### [Exercise description]
Search the records that follow and extract every line containing the string "from".

Raw records:
§ §
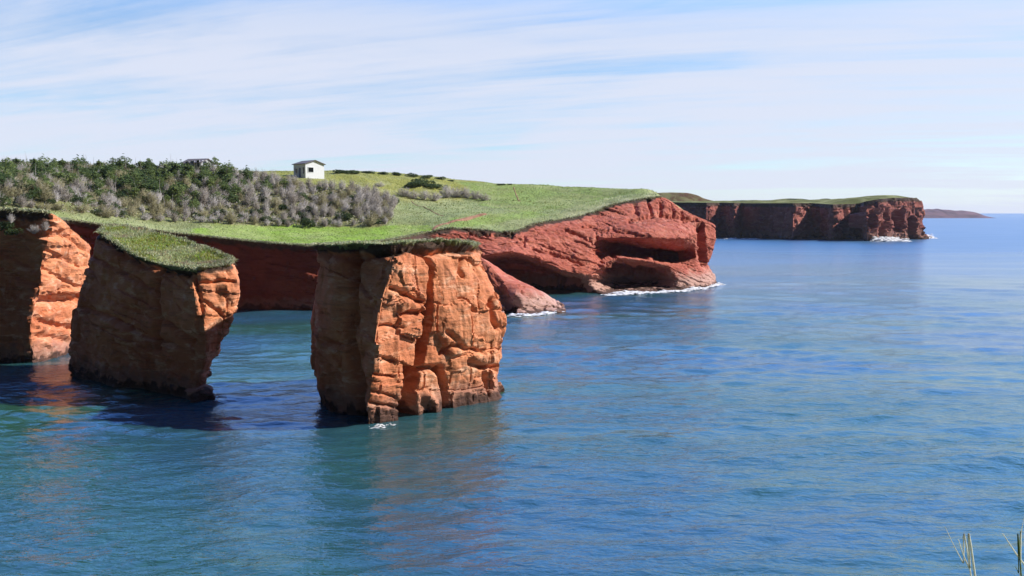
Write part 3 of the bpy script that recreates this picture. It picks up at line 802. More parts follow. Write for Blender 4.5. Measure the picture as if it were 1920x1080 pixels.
pl = inside(np.stack([pu, pv], 1), [(1020, 412), (1080, 385), (1235, 352), (1235, 378), (1150, 392), (1060, 415)]) & (RNG.random(n) < 0.75)
Tb[pl] = ptints(P[pl], ((GR_PALE * 1.2, .6), (GR_PALE, .4), (GR_SAGE, .4)), 0.2)
hh = RNG.uniform(0.12, 0.34, n); hh[pl] *= 1.7; hh[br] *= 0.5; hh[ol] *= 0.6
bl = [blades(P, None, hh, RNG.uniform(0.03, 0.07, n), Tb, 0.4)]
def rimset(B, N, n, sel, **k):
    nb = N.copy(); nb[:, 2] = 0; nb /= np.maximum(np.linalg.norm(nb, axis=1, keepdims=True), 1e-6)
    bu, bv = proj(B); s = sel(bu) & ~((bu > 92) & (bu < 180) & (B[:, 1] < 95)); return rim_blades(B[s], nb[s], n, **k)
bl.append(rimset(rim1, nrm1, 12000, lambda u: (u > -60), h=(0.2, 0.65), w=0.05, pale=0.8))
bl.append(rimset(rim2, N2[:, 0], 5000, lambda u: (u < 1240), h=(0.2, 0.7), w=0.06, pale=0.5))
Vb, Fb, Tb = join_blades(bl)
link('grass', mesh_np('grass', Vb, Fb, M_BLADE, False, {'tint': Tb}), kind='stuff', label='short and tussocky grass over the clifftop land', cat='grass')

# ------------------------------------------------------------------ paths (thin sheets over the land)
M_PATH = plain('red_dirt', (0.34, 0.185, 0.11), 0.95, 0.3, 1.5, 0.1)
def land_hit(u, v):
    """first land point on a sight line"""
    Ys = np.arange(80, 230, 0.25); a = (u - 960) / F; b = -(v - 540) / F
    dy = CP + b * SP; dz = -SP + b * CP
    XY = np.stack([a * Ys / dy, Ys], 1); z = CAMZ + dz * Ys / dy
    g = land_z(XY); k = np.argmax(g >= z)
    return np.array((XY[k, 0], XY[k, 1], g[k]))
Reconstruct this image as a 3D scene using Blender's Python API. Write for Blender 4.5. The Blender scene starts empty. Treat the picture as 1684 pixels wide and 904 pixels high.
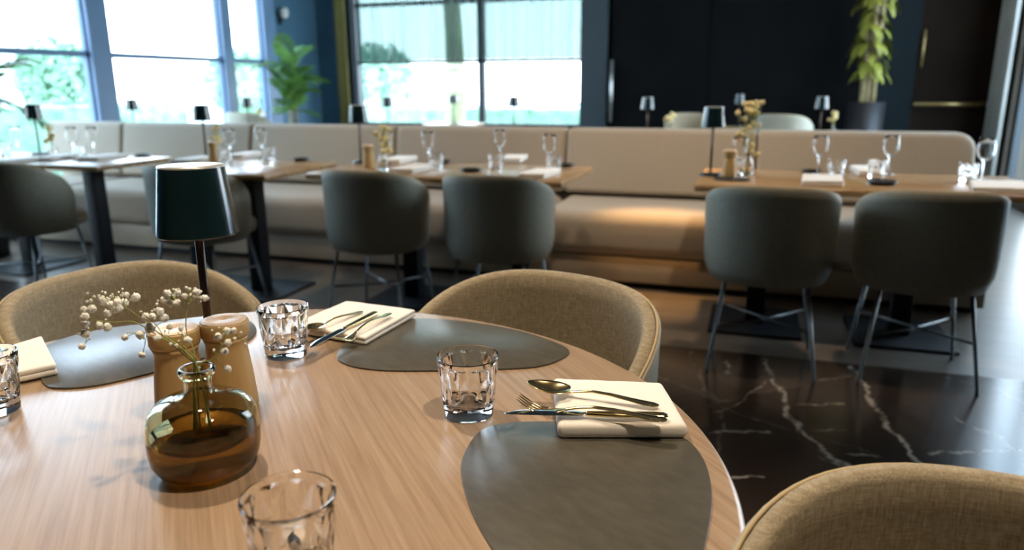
import bpy, bmesh, math, random
from mathutils import Vector, Matrix, noise
from math import sin, cos, pi, radians, sqrt, atan2

S = bpy.context.scene
COL = S.collection
random.seed(7)

# ------------------------------------------------------------------ camera, world, light, exposure
W, H, FPX = 1684, 904, 1216.0
PITCH, YAW, ROLL, CZ = radians(14.4), radians(18), radians(-0.3), 1.2
FWD = Vector((-sin(YAW)*cos(PITCH), cos(YAW)*cos(PITCH), -sin(PITCH)))
RT0 = Vector((cos(YAW), sin(YAW), 0))
UP0 = RT0.cross(FWD)
RT = RT0*cos(ROLL) + UP0*sin(ROLL)
UP = -RT0*sin(ROLL) + UP0*cos(ROLL)
CAM = Vector((0, 0, CZ))
cd = bpy.data.cameras.new('camera')
cam = bpy.data.objects.new('camera', cd); COL.objects.link(cam)
cam.matrix_world = Matrix((( RT.x, UP.x, -FWD.x, 0), (RT.y, UP.y, -FWD.y, 0), (RT.z, UP.z, -FWD.z, CZ), (0, 0, 0, 1)))
cd.sensor_fit = 'HORIZONTAL'; cd.sensor_width = 36; cd.lens = FPX/W*36
cd.clip_start = 0.02; cd.clip_end = 200
cd.dof.use_dof = True; cd.dof.focus_distance = 1.06; cd.dof.aperture_fstop = 3.4
S.camera = cam

S.view_settings.view_transform = 'Standard'
S.view_settings.look = 'None'
S.view_settings.gamma = 1
S.view_settings.use_curve_mapping = False
S.view_settings.exposure = 0.75
try:
    S.cycles.use_denoising = True
    S.cycles.max_bounces = 14; S.cycles.diffuse_bounces = 5; S.cycles.glossy_bounces = 5
    S.cycles.transmission_bounces = 14; S.cycles.transparent_max_bounces = 24
    S.cycles.sample_clamp_indirect = 6; S.cycles.blur_glossy = 0.6
except Exception:
    pass

wd = bpy.data.worlds.new('sky'); S.world = wd; wd.use_nodes = True
nt = wd.node_tree; nt.nodes.clear()
out = nt.nodes.new('ShaderNodeOutputWorld'); bg = nt.nodes.new('ShaderNodeBackground')
geo = nt.nodes.new('ShaderNodeTexCoord'); sp = nt.nodes.new('ShaderNodeSeparateXYZ')
rmp = nt.nodes.new('ShaderNodeValToRGB')
nt.links.new(geo.outputs['Generated'], sp.inputs[0]); nt.links.new(sp.outputs['Z'], rmp.inputs[0])
rmp.color_ramp.elements[0].position = 0.0; rmp.color_ramp.elements[0].color = (0.84, 0.94, 1.0, 1)
rmp.color_ramp.elements[1].position = 0.6; rmp.color_ramp.elements[1].color = (0.50, 0.75, 1.0, 1)
nt.links.new(rmp.outputs[0], bg.inputs[0]); bg.inputs[1].default_value = 7.0
nt.links.new(bg.outputs[0], out.inputs[0])

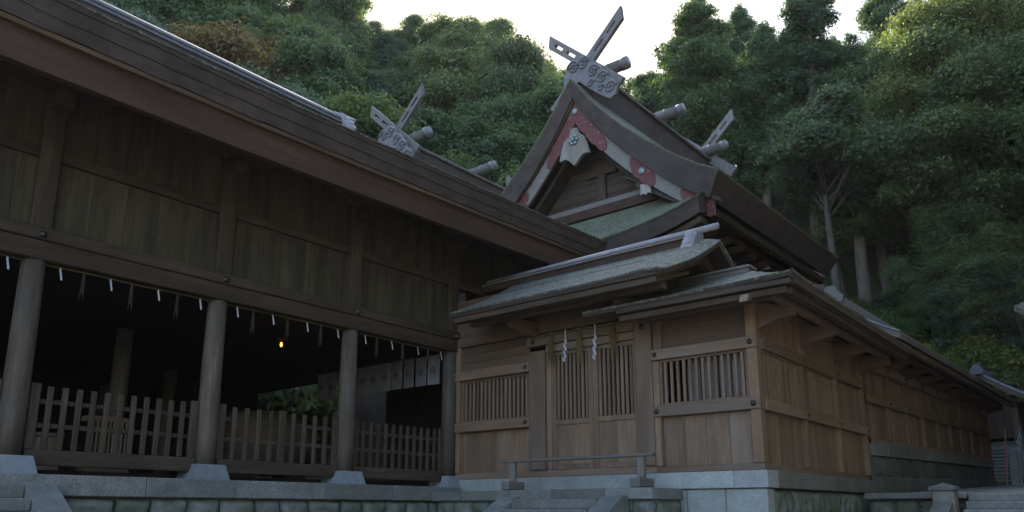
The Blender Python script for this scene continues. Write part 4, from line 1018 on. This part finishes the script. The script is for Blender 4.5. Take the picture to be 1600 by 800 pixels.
MB().prism([(gx - .24, 7.55), (gx + .24, 7.55), (gx + .27, 7.72), (gx + .16, 7.93), (gx, 7.98), (gx - .16, 7.93), (gx - .27, 7.72)], 'y', 39.45, 39.6).build('ridge_end_tile', 'dark_tile', sg)
fs = thing('stone_stair', (-4.9, 39.5, 2.5), 'far stone stair rising to the small gatehouse at the end of the corridor', 'stairs')
for k in range(9):
    st_ = pbox('step', fs, 'granite', -5.75, -4.66, 38.56 + .28 * k, 38.88 + .28 * k, 2.4, 2.775 + .165 * k, .005)
    MB().box(-5.75, -4.66, 38.49 + .28 * k, 38.84 + .28 * k, 2.778 + .165 * k, 2.84 + .165 * k, .01).build('tread', 'pale', fs)
MB().box(-4.655, -4.36, 38.4, 38.75, 2.3, 4.08, .02).build('end_post', 'pale', fs)
MB().prism([(38.76, 2.3), (38.76, 3.25), (41.0, 4.55), (41.0, 2.3)], 'x', -4.63, -4.40).build('stringer', 'pale', fs)
MB().box(-6.6, -4.2, 41.05, 43.6, 2.0, 4.245).build('landing', 'granite', fs)
MB().box(-6.5, -4.25, 41.0, 41.2, 4.25, 4.62, .02).build('low_wall', 'pale', fs)
hr = thing('handrail', (-4.3, 39.5, 3), 'thin grey steel handrail along the far stone stair', 'handrail')
for k in range(4): MB().tube([(-4.33, 38.7 + .8 * k, 2.4 + .48 * k), (-4.33, 38.7 + .8 * k, 4.2 + .42 * k)], .025, 6).build('post', 'steel', hr)
for dz in (0, -.4): MB().tube([(-4.33, 38.6, 4.12 + dz), (-4.33, 41.2, 5.5 + dz)], .025, 6).build('rail', 'steel', hr)
tag(MB().tube([(-4.80, 38.2, 2.6), (-4.92, 38.3, 3.5), (-4.62, 38.35, 5.0)][::2], .035, 8).build('marker_pole', 'pole_red'), 'thin pale red pole standing at the foot of the far stair', 'pole')
lp = thing('leaning_pole', (-4.2, 38.2, 2.5), 'thin grey pole leaning beside the far stair at the right edge', 'pole')
MB().tube([(-4.14, 38.1, 2.55), (-4.28, 38.3, 4.45)], .03, 6).build('shaft', 'steel', lp)
MB().box(-4.22, -4.06, 38.02, 38.18, 2.45, 2.56).build('foot', 'steel', lp)
# corner of a side shrine at the right picture edge
ss = thing('side_shrine', (.2, 31, 2.3), 'small side shrine whose roof corner enters at the right picture edge', 'shrine')
x0, x1, y0, y1 = -2.85, 3.2, 29.6, 35.4
def q_(x, y, z): return (x, y, z)
ncor = 12
def eav(t): return 7.72 + .9 * abs(2 * t - 1) ** 3 - .5
fr_ = [[(lerp(lerp(x0, x1, j / ncor), .2, s * .75), lerp(y0, 32.5, s), lerp(eav(j / ncor) + .1, 10.2, .7 * s + .3 * s * s)) for j in range(ncor + 1)] for s in [i / 6 for i in range(7)]]
bk_ = [[(p[0], 65 - p[1], p[2]) for p in r] for r in fr_]
for g_ in (fr_, bk_): MB().slab(g_, [[(p[0], p[1], p[2] - .2) for p in r] for r in g_]).build('roof', 'bark', ss)
sl_ = [[(lerp(x0, .2, s * .75), lerp(lerp(y0, y1, j / ncor), 32.5, s), lerp(eav(j / ncor) + .1, 10.2, .7 * s + .3 * s * s)) for j in range(ncor + 1)] for s in [i / 6 for i in range(7)]]
for m_ in (0, 1): 
    g_ = [[((.4 - p[0]) if m_ else p[0], p[1], p[2] - .003) for p in r] for r in sl_]
    MB().slab(g_, [[(p[0], p[1], p[2] - .2) for p in r] for r in g_]).build('roof', 'bark', ss)
MB().slab([[(x0 + .12, y, z - .08) for y, z in zip([lerp(y0 + .12, y1 - .12, j / ncor) for j in range(ncor + 1)], [eav(j / ncor) for j in range(ncor + 1)])], [(x0 + .4, y, z + .0) for y, z in zip([lerp(y0 + .12, y1 - .12, j / ncor) for j in range(ncor + 1)], [eav(j / ncor) for j in range(ncor + 1)])]],
          [[(x0 + .14, y, z - .33) for y, z in zip([lerp(y0 + .12, y1 - .12, j / ncor) for j in range(ncor + 1)], [eav(j / ncor) for j in range(ncor + 1)])], [(x0 + .4, y, z - .33) for y, z in zip([lerp(y0 + .12, y1 - .12, j / ncor) for j in range(ncor + 1)], [eav(j / ncor) for j in range(ncor + 1)])]]).build('fascia_board', 'old_y', ss)
MB().slab([[(lerp(x0 + .12, x1 - .12, j / ncor), y0 + .12, eav(j / ncor) - .083) for j in range(ncor + 1)], [(lerp(x0 + .12, x1 - .12, j / ncor), y0 + .4, eav(j / ncor)) for j in range(ncor + 1)]],
          [[(lerp(x0 + .12, x1 - .12, j / ncor), y0 + .14, eav(j / ncor) - .333) for j in range(ncor + 1)], [(lerp(x0 + .12, x1 - .12, j / ncor), y0 + .4, eav(j / ncor) - .333) for j in range(ncor + 1)]]).build('fascia_board', 'old_x', ss)
MB().box(-1.6, 2.0, 30.9, 34.1, 2.35, 7.4).build('wall', 'old_z', ss)
for x in (-1.65, 2.05):
    for y in (30.85, 34.15): MB().box(x - .12, x + .12, y - .12, y + .12, 2.3, 7.42, .02).build('post', 'old_z', ss)
MB().box(-1.1, 1.5, 32.3, 32.7, 10.1, 10.5, .03).build('ridge', 'tile', ss)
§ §
### [Result for this exercise]
from mathutils import Vector, Matrix, noise
from math import sin, cos, pi, radians, sqrt, atan2
The Blender Python script for this scene continues. Write part 4, from line 1018 on. This part finishes the script. The script is for Blender 4.5. Take the picture to be 1600 by 800 pixels.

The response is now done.